As the year draws to a close, I always find myself in a retrospective mood. This time of year can be bittersweet; on the one hand I welcome the changing of the date and the ceremonial turning of the page, on the other I struggle to process the passage of time. I feel panicked at the thought of minutes, hours, days slipping through my fingers, I mourn the person I was at the start of the year, at the same time as being excited to see who I’ll become in the future. I look at photos of myself from just 5 short years ago and wonder at my smooth skin; worrying at the deepening wrinkle in the middle of my forehead or my ever-expanding crows feet. As someone who feels a constant need to be productive, better, more, I struggle sometimes to see the passage of time as anything other than terrifying. I worry that I spend too much time on my phone, and not enough with my dogs. I feel a deep sadness when I think about my oldest dog Badger, and the huge life changes for which he’s been present. I worry with every passing year that this could be our last together, and then chide myself for not using that concern more productively to spend more time with him in the present. My counsellor would say, this is the reason we practice mindfulness, to be more present in the moment, and I would inwardly chastise myself for spending my precious life minutes on Instagram instead of Headspace. I know rationally it’s okay to just exist, that not every waking moment needs to be efficiently used, counted and calibrated. But at the same time, I struggle to put that rationality into practice.
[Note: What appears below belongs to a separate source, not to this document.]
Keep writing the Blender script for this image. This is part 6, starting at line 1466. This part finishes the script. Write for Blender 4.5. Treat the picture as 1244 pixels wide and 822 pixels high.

It’s been a real rollercoaster of a year to be honest. We started off 2024 in a one bed, city centre flat, and will be ending it in a four bed detached home with a garden. We moved house, city, and I moved job, all in the space of about 6 months. The house we’re in now is a real dream come true and I’m so grateful in many ways. It’s just hard to close a chapter of your life, especially one in which you were so happy for so long. But as a wise, old Hobbit once said, “the road goes ever on and on”.
I also recognise those feelings. Wishing you a peaceful and happy New Year
I know those feelings too. I hope you have a very happy holiday season, Amy. I'm sure you will find plenty to do!!